By Pham-Duy Nguyen
Dec. 16 (Bloomberg) -- Gold rose in New York as the dollar weakened, boosting the appeal of the precious metal as an alternative investment. Silver also gained.
The dollar fell to a two-month low against the euro on expectations that the Federal Reserve will cut its federal funds target rate 50 basis points to 0.5 percent, the lowest since at least 1958. Gold rallied to a record in March as rate cuts sent the dollar to an all-time low against the euro in July.
“If the Fed has to keep rates very low for a long time, that’s going to be awful for the dollar and very good for gold,” said Matt Zeman, a metals trader at LaSalle Futures Group in Chicago.
Gold futures for February delivery rose $6.20, or 0.7 percent, to $842.70 an ounce on the Comex division of the New York Mercantile Exchange. The metal reached $843.70 yesterday, the highest price since mid-October.
Silver futures for March delivery gained 8.5 cents, or 0.8 percent, to $10.705 an ounce. The metal is still down 28 percent this year while gold has risen 0.5 percent.
The Fed began slashing rates in September 2007 from 5.25 percent as the economy headed into a recession.

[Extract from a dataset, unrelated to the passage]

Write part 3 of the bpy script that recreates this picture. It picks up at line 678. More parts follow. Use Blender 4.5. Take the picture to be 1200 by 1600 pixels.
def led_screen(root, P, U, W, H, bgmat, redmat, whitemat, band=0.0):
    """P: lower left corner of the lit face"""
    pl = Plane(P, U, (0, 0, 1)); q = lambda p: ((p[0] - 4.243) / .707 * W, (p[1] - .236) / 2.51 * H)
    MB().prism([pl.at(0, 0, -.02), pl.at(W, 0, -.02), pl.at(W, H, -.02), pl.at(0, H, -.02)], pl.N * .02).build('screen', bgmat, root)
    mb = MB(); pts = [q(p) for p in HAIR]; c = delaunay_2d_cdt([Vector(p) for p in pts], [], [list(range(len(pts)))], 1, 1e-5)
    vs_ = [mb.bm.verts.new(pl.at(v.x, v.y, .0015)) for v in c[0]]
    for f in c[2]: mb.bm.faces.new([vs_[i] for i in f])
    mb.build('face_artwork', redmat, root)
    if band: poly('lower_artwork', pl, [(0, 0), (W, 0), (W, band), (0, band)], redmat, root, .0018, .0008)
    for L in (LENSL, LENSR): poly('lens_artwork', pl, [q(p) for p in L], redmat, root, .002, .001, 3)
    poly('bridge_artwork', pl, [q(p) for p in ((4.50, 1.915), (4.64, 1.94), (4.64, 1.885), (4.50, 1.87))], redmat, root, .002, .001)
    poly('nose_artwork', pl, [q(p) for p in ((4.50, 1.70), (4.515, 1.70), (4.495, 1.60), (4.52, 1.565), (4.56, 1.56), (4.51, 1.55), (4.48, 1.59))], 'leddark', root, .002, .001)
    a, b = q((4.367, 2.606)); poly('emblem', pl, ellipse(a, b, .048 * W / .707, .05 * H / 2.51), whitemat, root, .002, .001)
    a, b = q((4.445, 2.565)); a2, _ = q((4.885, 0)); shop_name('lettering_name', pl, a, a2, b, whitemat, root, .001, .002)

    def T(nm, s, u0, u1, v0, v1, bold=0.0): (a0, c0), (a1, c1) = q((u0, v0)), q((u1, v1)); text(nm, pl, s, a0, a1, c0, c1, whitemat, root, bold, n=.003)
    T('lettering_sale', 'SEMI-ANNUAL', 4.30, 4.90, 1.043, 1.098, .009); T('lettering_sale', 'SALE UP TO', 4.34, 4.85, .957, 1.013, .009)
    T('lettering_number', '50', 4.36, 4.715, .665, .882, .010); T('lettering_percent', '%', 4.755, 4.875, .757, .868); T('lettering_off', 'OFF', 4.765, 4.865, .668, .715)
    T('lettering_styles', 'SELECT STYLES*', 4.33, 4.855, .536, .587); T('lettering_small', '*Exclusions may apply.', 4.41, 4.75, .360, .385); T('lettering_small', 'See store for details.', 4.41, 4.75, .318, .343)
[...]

Gold’s gains may be limited as some investors already have built a rate cut into the price, some analysts said.
“The move should be rather symbolic, as effective Fed funds have been trading below the target rate of 1 percent since the last cut was made,” said Tom Pawlicki, an analyst at MF Global Ltd. in Chicago. “The excess liquidity has been added through the Fed’s program of quantitative easing.”
The Fed has committed to spend as much as $800 billion under two programs to help ease the credit crisis.
Falling Consumer Costs
Investors also may sell gold in the near-term after the Labor Department reported U.S. consumer costs fell 1.7 percent in November, the most on record. Some investors buy gold to hedge against accelerating prices. The metal rose 31 percent in 2007, as consumer costs rose the most in almost two decades.
“In the very short term, inflation is no longer an issue,” Zeman said. “If commodities continue to go down, that’s going to put a damper on gold.”
Technical charts show gold is in a bear market, said Dennis Gartman, an economist and editor of the Gartman Letter in Suffolk, Virgina.
“Since the high made in March, each high has been progressively lower and so too each low,” Gartman said. “This is not a market to buy. This is a market to sell.”
Gold reached a record $1,033.90 on March 17.